> [DATA]
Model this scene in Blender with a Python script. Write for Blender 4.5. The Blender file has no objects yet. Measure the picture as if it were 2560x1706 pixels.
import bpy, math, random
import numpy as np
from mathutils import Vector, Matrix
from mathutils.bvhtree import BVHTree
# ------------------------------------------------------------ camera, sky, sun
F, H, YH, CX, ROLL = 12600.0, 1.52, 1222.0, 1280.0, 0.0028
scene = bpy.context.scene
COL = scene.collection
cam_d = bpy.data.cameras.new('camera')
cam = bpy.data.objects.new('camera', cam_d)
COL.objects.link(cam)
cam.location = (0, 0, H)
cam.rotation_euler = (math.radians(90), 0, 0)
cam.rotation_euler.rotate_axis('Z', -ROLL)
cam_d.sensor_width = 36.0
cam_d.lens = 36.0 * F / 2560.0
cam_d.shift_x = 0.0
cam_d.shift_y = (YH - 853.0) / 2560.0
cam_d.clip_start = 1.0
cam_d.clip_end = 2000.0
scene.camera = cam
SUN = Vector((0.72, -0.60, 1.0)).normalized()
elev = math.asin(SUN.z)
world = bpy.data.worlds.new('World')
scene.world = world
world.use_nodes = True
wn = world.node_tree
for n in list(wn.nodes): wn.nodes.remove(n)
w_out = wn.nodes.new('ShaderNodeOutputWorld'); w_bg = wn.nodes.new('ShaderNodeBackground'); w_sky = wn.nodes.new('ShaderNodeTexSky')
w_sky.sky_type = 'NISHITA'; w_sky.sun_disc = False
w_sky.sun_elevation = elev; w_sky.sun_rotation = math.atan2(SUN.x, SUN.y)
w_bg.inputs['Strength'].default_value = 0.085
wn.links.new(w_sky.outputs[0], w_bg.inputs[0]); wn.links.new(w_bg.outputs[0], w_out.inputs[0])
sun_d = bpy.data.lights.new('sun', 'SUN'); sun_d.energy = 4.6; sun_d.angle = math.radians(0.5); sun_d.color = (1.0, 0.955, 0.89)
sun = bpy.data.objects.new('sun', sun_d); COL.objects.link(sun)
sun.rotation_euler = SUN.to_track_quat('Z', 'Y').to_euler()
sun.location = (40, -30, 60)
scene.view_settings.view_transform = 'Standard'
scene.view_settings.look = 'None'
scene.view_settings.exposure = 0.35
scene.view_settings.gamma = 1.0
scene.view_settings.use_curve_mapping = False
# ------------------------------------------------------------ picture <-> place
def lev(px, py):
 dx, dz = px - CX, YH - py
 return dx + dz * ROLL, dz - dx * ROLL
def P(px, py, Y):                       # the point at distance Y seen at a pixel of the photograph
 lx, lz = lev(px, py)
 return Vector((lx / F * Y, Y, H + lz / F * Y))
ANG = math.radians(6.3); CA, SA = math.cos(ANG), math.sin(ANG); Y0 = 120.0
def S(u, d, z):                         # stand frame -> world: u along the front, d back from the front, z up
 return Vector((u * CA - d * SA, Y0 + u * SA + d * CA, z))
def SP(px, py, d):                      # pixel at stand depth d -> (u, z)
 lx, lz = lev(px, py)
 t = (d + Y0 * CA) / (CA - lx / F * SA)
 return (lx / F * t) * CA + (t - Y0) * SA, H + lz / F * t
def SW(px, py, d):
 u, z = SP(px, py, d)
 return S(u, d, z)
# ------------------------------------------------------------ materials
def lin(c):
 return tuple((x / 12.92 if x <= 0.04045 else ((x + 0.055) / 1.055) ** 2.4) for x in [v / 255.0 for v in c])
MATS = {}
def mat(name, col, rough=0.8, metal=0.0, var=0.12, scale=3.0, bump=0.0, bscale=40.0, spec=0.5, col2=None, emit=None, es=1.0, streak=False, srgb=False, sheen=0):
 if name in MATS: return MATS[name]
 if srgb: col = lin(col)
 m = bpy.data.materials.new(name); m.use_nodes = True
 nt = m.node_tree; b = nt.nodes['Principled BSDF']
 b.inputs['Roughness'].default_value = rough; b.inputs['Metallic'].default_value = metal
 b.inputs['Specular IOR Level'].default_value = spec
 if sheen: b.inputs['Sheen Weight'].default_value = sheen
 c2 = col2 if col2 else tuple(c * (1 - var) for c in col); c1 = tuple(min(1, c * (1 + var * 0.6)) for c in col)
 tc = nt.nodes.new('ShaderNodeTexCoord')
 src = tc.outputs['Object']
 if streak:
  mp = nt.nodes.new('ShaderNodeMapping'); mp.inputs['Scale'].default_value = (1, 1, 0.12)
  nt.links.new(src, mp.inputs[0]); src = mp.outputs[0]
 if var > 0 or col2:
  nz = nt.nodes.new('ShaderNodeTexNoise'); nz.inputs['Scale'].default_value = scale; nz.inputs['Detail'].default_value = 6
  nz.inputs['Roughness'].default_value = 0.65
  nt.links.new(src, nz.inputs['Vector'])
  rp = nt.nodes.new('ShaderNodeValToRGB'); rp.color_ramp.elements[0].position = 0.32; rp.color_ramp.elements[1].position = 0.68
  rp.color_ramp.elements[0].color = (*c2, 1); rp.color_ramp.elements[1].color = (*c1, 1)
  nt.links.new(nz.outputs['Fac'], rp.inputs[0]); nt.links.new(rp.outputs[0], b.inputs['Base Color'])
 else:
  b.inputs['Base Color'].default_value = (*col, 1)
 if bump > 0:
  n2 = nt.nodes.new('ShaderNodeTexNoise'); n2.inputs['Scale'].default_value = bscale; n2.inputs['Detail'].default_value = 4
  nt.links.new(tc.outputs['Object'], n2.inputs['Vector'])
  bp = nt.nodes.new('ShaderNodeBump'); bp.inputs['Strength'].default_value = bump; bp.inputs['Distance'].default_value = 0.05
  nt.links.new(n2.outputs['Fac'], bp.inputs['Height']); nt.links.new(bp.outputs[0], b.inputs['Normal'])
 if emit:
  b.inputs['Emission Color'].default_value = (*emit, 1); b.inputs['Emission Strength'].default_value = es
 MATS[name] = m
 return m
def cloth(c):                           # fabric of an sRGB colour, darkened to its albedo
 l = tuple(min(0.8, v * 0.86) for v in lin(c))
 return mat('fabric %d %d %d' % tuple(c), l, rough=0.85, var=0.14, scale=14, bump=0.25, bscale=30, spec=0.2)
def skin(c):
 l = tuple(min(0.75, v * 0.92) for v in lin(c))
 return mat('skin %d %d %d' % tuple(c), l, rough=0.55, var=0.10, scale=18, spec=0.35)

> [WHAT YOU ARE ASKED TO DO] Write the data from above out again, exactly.

> [RESULT OF THIS EXERCISE]
Model this scene in Blender with a Python script. Write for Blender 4.5. The Blender file has no objects yet. Measure the picture as if it were 2560x1706 pixels.
import bpy, math, random
import numpy as np
from mathutils import Vector, Matrix
from mathutils.bvhtree import BVHTree
# ------------------------------------------------------------ camera, sky, sun
F, H, YH, CX, ROLL = 12600.0, 1.52, 1222.0, 1280.0, 0.0028
scene = bpy.context.scene
COL = scene.collection
cam_d = bpy.data.cameras.new('camera')
cam = bpy.data.objects.new('camera', cam_d)
COL.objects.link(cam)
cam.location = (0, 0, H)
cam.rotation_euler = (math.radians(90), 0, 0)
cam.rotation_euler.rotate_axis('Z', -ROLL)
cam_d.sensor_width = 36.0
cam_d.lens = 36.0 * F / 2560.0
cam_d.shift_x = 0.0
cam_d.shift_y = (YH - 853.0) / 2560.0
cam_d.clip_start = 1.0
cam_d.clip_end = 2000.0
scene.camera = cam
SUN = Vector((0.72, -0.60, 1.0)).normalized()
elev = math.asin(SUN.z)
world = bpy.data.worlds.new('World')
scene.world = world
world.use_nodes = True
wn = world.node_tree
for n in list(wn.nodes): wn.nodes.remove(n)
w_out = wn.nodes.new('ShaderNodeOutputWorld'); w_bg = wn.nodes.new('ShaderNodeBackground'); w_sky = wn.nodes.new('ShaderNodeTexSky')
w_sky.sky_type = 'NISHITA'; w_sky.sun_disc = False
w_sky.sun_elevation = elev; w_sky.sun_rotation = math.atan2(SUN.x, SUN.y)
w_bg.inputs['Strength'].default_value = 0.085
wn.links.new(w_sky.outputs[0], w_bg.inputs[0]); wn.links.new(w_bg.outputs[0], w_out.inputs[0])
sun_d = bpy.data.lights.new('sun', 'SUN'); sun_d.energy = 4.6; sun_d.angle = math.radians(0.5); sun_d.color = (1.0, 0.955, 0.89)
sun = bpy.data.objects.new('sun', sun_d); COL.objects.link(sun)
sun.rotation_euler = SUN.to_track_quat('Z', 'Y').to_euler()
sun.location = (40, -30, 60)
scene.view_settings.view_transform = 'Standard'
scene.view_settings.look = 'None'
scene.view_settings.exposure = 0.35
scene.view_settings.gamma = 1.0
scene.view_settings.use_curve_mapping = False
# ------------------------------------------------------------ picture <-> place
def lev(px, py):
 dx, dz = px - CX, YH - py
 return dx + dz * ROLL, dz - dx * ROLL
def P(px, py, Y):                       # the point at distance Y seen at a pixel of the photograph
 lx, lz = lev(px, py)
 return Vector((lx / F * Y, Y, H + lz / F * Y))
ANG = math.radians(6.3); CA, SA = math.cos(ANG), math.sin(ANG); Y0 = 120.0
def S(u, d, z):                         # stand frame -> world: u along the front, d back from the front, z up
 return Vector((u * CA - d * SA, Y0 + u * SA + d * CA, z))
def SP(px, py, d):                      # pixel at stand depth d -> (u, z)
 lx, lz = lev(px, py)
 t = (d + Y0 * CA) / (CA - lx / F * SA)
 return (lx / F * t) * CA + (t - Y0) * SA, H + lz / F * t
def SW(px, py, d):
 u, z = SP(px, py, d)
 return S(u, d, z)
# ------------------------------------------------------------ materials
def lin(c):
 return tuple((x / 12.92 if x <= 0.04045 else ((x + 0.055) / 1.055) ** 2.4) for x in [v / 255.0 for v in c])
MATS = {}
def mat(name, col, rough=0.8, metal=0.0, var=0.12, scale=3.0, bump=0.0, bscale=40.0, spec=0.5, col2=None, emit=None, es=1.0, streak=False, srgb=False, sheen=0):
 if name in MATS: return MATS[name]
 if srgb: col = lin(col)
 m = bpy.data.materials.new(name); m.use_nodes = True
 nt = m.node_tree; b = nt.nodes['Principled BSDF']
 b.inputs['Roughness'].default_value = rough; b.inputs['Metallic'].default_value = metal
 b.inputs['Specular IOR Level'].default_value = spec
 if sheen: b.inputs['Sheen Weight'].default_value = sheen
 c2 = col2 if col2 else tuple(c * (1 - var) for c in col); c1 = tuple(min(1, c * (1 + var * 0.6)) for c in col)
 tc = nt.nodes.new('ShaderNodeTexCoord')
 src = tc.outputs['Object']
 if streak:
  mp = nt.nodes.new('ShaderNodeMapping'); mp.inputs['Scale'].default_value = (1, 1, 0.12)
  nt.links.new(src, mp.inputs[0]); src = mp.outputs[0]
 if var > 0 or col2:
  nz = nt.nodes.new('ShaderNodeTexNoise'); nz.inputs['Scale'].default_value = scale; nz.inputs['Detail'].default_value = 6
  nz.inputs['Roughness'].default_value = 0.65
  nt.links.new(src, nz.inputs['Vector'])
  rp = nt.nodes.new('ShaderNodeValToRGB'); rp.color_ramp.elements[0].position = 0.32; rp.color_ramp.elements[1].position = 0.68
  rp.color_ramp.elements[0].color = (*c2, 1); rp.color_ramp.elements[1].color = (*c1, 1)
  nt.links.new(nz.outputs['Fac'], rp.inputs[0]); nt.links.new(rp.outputs[0], b.inputs['Base Color'])
 else:
  b.inputs['Base Color'].default_value = (*col, 1)
 if bump > 0:
  n2 = nt.nodes.new('ShaderNodeTexNoise'); n2.inputs['Scale'].default_value = bscale; n2.inputs['Detail'].default_value = 4
  nt.links.new(tc.outputs['Object'], n2.inputs['Vector'])
  bp = nt.nodes.new('ShaderNodeBump'); bp.inputs['Strength'].default_value = bump; bp.inputs['Distance'].default_value = 0.05
  nt.links.new(n2.outputs['Fac'], bp.inputs['Height']); nt.links.new(bp.outputs[0], b.inputs['Normal'])
 if emit:
  b.inputs['Emission Color'].default_value = (*emit, 1); b.inputs['Emission Strength'].default_value = es
 MATS[name] = m
 return m
def cloth(c):                           # fabric of an sRGB colour, darkened to its albedo
 l = tuple(min(0.8, v * 0.86) for v in lin(c))
 return mat('fabric %d %d %d' % tuple(c), l, rough=0.85, var=0.14, scale=14, bump=0.25, bscale=30, spec=0.2)
def skin(c):
 l = tuple(min(0.75, v * 0.92) for v in lin(c))
 return mat('skin %d %d %d' % tuple(c), l, rough=0.55, var=0.10, scale=18, spec=0.35)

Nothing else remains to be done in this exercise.